**WORK INSTRUCTIONS**
Extract the full listing below without altering a single character.
--- --- ---
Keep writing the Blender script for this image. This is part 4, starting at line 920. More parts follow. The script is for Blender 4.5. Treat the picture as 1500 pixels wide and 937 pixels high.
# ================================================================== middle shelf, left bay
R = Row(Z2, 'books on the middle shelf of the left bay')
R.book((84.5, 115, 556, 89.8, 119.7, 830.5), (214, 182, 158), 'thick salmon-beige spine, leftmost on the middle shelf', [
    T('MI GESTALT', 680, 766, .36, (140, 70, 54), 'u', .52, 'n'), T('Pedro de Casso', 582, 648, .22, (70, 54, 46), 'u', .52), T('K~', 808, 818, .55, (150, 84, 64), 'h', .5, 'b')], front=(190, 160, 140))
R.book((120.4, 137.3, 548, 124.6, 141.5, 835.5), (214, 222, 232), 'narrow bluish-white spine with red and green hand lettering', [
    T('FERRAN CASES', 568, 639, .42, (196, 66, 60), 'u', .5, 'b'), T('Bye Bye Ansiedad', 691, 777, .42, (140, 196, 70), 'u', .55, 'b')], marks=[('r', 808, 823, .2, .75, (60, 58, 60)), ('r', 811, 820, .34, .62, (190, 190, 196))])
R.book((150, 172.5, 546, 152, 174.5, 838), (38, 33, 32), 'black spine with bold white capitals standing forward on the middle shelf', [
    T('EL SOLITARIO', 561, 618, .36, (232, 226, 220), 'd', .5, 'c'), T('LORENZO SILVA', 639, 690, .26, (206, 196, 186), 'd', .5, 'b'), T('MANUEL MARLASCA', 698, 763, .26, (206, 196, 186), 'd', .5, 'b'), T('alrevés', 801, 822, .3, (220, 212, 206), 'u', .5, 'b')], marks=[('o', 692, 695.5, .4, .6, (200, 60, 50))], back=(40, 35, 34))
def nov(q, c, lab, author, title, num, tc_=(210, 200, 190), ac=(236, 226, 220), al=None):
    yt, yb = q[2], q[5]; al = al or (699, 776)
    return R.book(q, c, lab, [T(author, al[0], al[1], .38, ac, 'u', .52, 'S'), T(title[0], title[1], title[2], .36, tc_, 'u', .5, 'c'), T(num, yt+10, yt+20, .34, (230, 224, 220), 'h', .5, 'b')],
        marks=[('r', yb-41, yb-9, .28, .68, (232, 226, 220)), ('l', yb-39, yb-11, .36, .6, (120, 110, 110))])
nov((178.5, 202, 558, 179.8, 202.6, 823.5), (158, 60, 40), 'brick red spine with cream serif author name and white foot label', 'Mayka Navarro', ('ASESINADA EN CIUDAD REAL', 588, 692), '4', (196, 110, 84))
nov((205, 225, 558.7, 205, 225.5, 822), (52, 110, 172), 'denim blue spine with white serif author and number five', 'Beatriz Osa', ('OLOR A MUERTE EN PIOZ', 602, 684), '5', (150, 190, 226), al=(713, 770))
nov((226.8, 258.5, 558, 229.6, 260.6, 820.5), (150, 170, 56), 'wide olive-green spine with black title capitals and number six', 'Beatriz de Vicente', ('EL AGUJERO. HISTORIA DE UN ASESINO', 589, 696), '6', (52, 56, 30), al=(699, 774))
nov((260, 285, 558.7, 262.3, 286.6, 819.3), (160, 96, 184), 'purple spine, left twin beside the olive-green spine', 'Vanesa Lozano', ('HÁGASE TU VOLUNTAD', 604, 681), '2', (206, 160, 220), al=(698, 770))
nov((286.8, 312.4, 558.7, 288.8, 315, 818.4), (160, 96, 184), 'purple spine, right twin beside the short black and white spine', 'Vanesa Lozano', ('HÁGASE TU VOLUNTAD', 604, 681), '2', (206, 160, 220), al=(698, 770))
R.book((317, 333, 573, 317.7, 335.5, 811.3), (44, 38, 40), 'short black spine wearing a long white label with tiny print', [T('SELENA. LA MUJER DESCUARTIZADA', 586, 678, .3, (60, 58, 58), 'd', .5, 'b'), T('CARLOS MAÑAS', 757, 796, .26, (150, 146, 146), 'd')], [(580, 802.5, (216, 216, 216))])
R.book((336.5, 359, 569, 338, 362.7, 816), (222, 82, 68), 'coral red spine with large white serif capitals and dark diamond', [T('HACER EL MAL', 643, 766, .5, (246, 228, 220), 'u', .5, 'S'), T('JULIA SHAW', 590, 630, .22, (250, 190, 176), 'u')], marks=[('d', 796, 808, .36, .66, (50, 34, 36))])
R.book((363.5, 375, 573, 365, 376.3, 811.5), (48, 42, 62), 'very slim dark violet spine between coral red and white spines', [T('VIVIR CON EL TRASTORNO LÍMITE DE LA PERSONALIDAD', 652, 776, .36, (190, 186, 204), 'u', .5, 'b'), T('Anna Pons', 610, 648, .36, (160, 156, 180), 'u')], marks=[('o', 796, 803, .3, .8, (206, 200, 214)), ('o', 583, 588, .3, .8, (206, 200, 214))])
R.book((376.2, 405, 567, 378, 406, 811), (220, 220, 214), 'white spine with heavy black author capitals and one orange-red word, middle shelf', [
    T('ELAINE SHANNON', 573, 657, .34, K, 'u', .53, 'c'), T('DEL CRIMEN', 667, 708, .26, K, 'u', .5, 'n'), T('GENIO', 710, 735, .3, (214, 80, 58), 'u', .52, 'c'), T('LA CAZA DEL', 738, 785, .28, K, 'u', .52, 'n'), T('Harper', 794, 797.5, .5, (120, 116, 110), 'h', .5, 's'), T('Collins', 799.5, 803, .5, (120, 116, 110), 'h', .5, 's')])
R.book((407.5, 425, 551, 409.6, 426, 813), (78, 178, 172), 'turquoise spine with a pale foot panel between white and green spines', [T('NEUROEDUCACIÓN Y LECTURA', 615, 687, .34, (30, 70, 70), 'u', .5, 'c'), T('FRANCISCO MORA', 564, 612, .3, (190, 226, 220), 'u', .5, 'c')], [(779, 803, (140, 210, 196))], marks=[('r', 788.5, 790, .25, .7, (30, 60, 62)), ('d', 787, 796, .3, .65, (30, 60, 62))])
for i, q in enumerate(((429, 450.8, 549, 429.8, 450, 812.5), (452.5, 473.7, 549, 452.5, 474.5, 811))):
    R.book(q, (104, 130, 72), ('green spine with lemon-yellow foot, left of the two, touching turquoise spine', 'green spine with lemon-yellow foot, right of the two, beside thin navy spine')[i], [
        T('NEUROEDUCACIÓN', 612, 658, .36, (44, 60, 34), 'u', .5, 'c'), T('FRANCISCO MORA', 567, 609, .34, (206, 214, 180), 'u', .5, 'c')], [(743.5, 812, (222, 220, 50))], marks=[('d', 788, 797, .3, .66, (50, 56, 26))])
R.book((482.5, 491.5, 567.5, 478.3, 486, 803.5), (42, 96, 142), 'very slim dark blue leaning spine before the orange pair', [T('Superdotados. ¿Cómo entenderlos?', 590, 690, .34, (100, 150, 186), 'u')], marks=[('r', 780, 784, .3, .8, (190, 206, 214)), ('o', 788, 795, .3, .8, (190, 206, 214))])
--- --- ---
**RIGHT ANSWER**
Keep writing the Blender script for this image. This is part 4, starting at line 920. More parts follow. The script is for Blender 4.5. Treat the picture as 1500 pixels wide and 937 pixels high.
# ================================================================== middle shelf, left bay
R = Row(Z2, 'books on the middle shelf of the left bay')
R.book((84.5, 115, 556, 89.8, 119.7, 830.5), (214, 182, 158), 'thick salmon-beige spine, leftmost on the middle shelf', [
    T('MI GESTALT', 680, 766, .36, (140, 70, 54), 'u', .52, 'n'), T('Pedro de Casso', 582, 648, .22, (70, 54, 46), 'u', .52), T('K~', 808, 818, .55, (150, 84, 64), 'h', .5, 'b')], front=(190, 160, 140))
R.book((120.4, 137.3, 548, 124.6, 141.5, 835.5), (214, 222, 232), 'narrow bluish-white spine with red and green hand lettering', [
    T('FERRAN CASES', 568, 639, .42, (196, 66, 60), 'u', .5, 'b'), T('Bye Bye Ansiedad', 691, 777, .42, (140, 196, 70), 'u', .55, 'b')], marks=[('r', 808, 823, .2, .75, (60, 58, 60)), ('r', 811, 820, .34, .62, (190, 190, 196))])
R.book((150, 172.5, 546, 152, 174.5, 838), (38, 33, 32), 'black spine with bold white capitals standing forward on the middle shelf', [
    T('EL SOLITARIO', 561, 618, .36, (232, 226, 220), 'd', .5, 'c'), T('LORENZO SILVA', 639, 690, .26, (206, 196, 186), 'd', .5, 'b'), T('MANUEL MARLASCA', 698, 763, .26, (206, 196, 186), 'd', .5, 'b'), T('alrevés', 801, 822, .3, (220, 212, 206), 'u', .5, 'b')], marks=[('o', 692, 695.5, .4, .6, (200, 60, 50))], back=(40, 35, 34))
def nov(q, c, lab, author, title, num, tc_=(210, 200, 190), ac=(236, 226, 220), al=None):
    yt, yb = q[2], q[5]; al = al or (699, 776)
    return R.book(q, c, lab, [T(author, al[0], al[1], .38, ac, 'u', .52, 'S'), T(title[0], title[1], title[2], .36, tc_, 'u', .5, 'c'), T(num, yt+10, yt+20, .34, (230, 224, 220), 'h', .5, 'b')],
        marks=[('r', yb-41, yb-9, .28, .68, (232, 226, 220)), ('l', yb-39, yb-11, .36, .6, (120, 110, 110))])
nov((178.5, 202, 558, 179.8, 202.6, 823.5), (158, 60, 40), 'brick red spine with cream serif author name and white foot label', 'Mayka Navarro', ('ASESINADA EN CIUDAD REAL', 588, 692), '4', (196, 110, 84))
nov((205, 225, 558.7, 205, 225.5, 822), (52, 110, 172), 'denim blue spine with white serif author and number five', 'Beatriz Osa', ('OLOR A MUERTE EN PIOZ', 602, 684), '5', (150, 190, 226), al=(713, 770))
nov((226.8, 258.5, 558, 229.6, 260.6, 820.5), (150, 170, 56), 'wide olive-green spine with black title capitals and number six', 'Beatriz de Vicente', ('EL AGUJERO. HISTORIA DE UN ASESINO', 589, 696), '6', (52, 56, 30), al=(699, 774))
nov((260, 285, 558.7, 262.3, 286.6, 819.3), (160, 96, 184), 'purple spine, left twin beside the olive-green spine', 'Vanesa Lozano', ('HÁGASE TU VOLUNTAD', 604, 681), '2', (206, 160, 220), al=(698, 770))
nov((286.8, 312.4, 558.7, 288.8, 315, 818.4), (160, 96, 184), 'purple spine, right twin beside the short black and white spine', 'Vanesa Lozano', ('HÁGASE TU VOLUNTAD', 604, 681), '2', (206, 160, 220), al=(698, 770))
R.book((317, 333, 573, 317.7, 335.5, 811.3), (44, 38, 40), 'short black spine wearing a long white label with tiny print', [T('SELENA. LA MUJER DESCUARTIZADA', 586, 678, .3, (60, 58, 58), 'd', .5, 'b'), T('CARLOS MAÑAS', 757, 796, .26, (150, 146, 146), 'd')], [(580, 802.5, (216, 216, 216))])
R.book((336.5, 359, 569, 338, 362.7, 816), (222, 82, 68), 'coral red spine with large white serif capitals and dark diamond', [T('HACER EL MAL', 643, 766, .5, (246, 228, 220), 'u', .5, 'S'), T('JULIA SHAW', 590, 630, .22, (250, 190, 176), 'u')], marks=[('d', 796, 808, .36, .66, (50, 34, 36))])
R.book((363.5, 375, 573, 365, 376.3, 811.5), (48, 42, 62), 'very slim dark violet spine between coral red and white spines', [T('VIVIR CON EL TRASTORNO LÍMITE DE LA PERSONALIDAD', 652, 776, .36, (190, 186, 204), 'u', .5, 'b'), T('Anna Pons', 610, 648, .36, (160, 156, 180), 'u')], marks=[('o', 796, 803, .3, .8, (206, 200, 214)), ('o', 583, 588, .3, .8, (206, 200, 214))])
R.book((376.2, 405, 567, 378, 406, 811), (220, 220, 214), 'white spine with heavy black author capitals and one orange-red word, middle shelf', [
    T('ELAINE SHANNON', 573, 657, .34, K, 'u', .53, 'c'), T('DEL CRIMEN', 667, 708, .26, K, 'u', .5, 'n'), T('GENIO', 710, 735, .3, (214, 80, 58), 'u', .52, 'c'), T('LA CAZA DEL', 738, 785, .28, K, 'u', .52, 'n'), T('Harper', 794, 797.5, .5, (120, 116, 110), 'h', .5, 's'), T('Collins', 799.5, 803, .5, (120, 116, 110), 'h', .5, 's')])
R.book((407.5, 425, 551, 409.6, 426, 813), (78, 178, 172), 'turquoise spine with a pale foot panel between white and green spines', [T('NEUROEDUCACIÓN Y LECTURA', 615, 687, .34, (30, 70, 70), 'u', .5, 'c'), T('FRANCISCO MORA', 564, 612, .3, (190, 226, 220), 'u', .5, 'c')], [(779, 803, (140, 210, 196))], marks=[('r', 788.5, 790, .25, .7, (30, 60, 62)), ('d', 787, 796, .3, .65, (30, 60, 62))])
for i, q in enumerate(((429, 450.8, 549, 429.8, 450, 812.5), (452.5, 473.7, 549, 452.5, 474.5, 811))):
    R.book(q, (104, 130, 72), ('green spine with lemon-yellow foot, left of the two, touching turquoise spine', 'green spine with lemon-yellow foot, right of the two, beside thin navy spine')[i], [
        T('NEUROEDUCACIÓN', 612, 658, .36, (44, 60, 34), 'u', .5, 'c'), T('FRANCISCO MORA', 567, 609, .34, (206, 214, 180), 'u', .5, 'c')], [(743.5, 812, (222, 220, 50))], marks=[('d', 788, 797, .3, .66, (50, 56, 26))])
R.book((482.5, 491.5, 567.5, 478.3, 486, 803.5), (42, 96, 142), 'very slim dark blue leaning spine before the orange pair', [T('Superdotados. ¿Cómo entenderlos?', 590, 690, .34, (100, 150, 186), 'u')], marks=[('r', 780, 784, .3, .8, (190, 206, 214)), ('o', 788, 795, .3, .8, (190, 206, 214))])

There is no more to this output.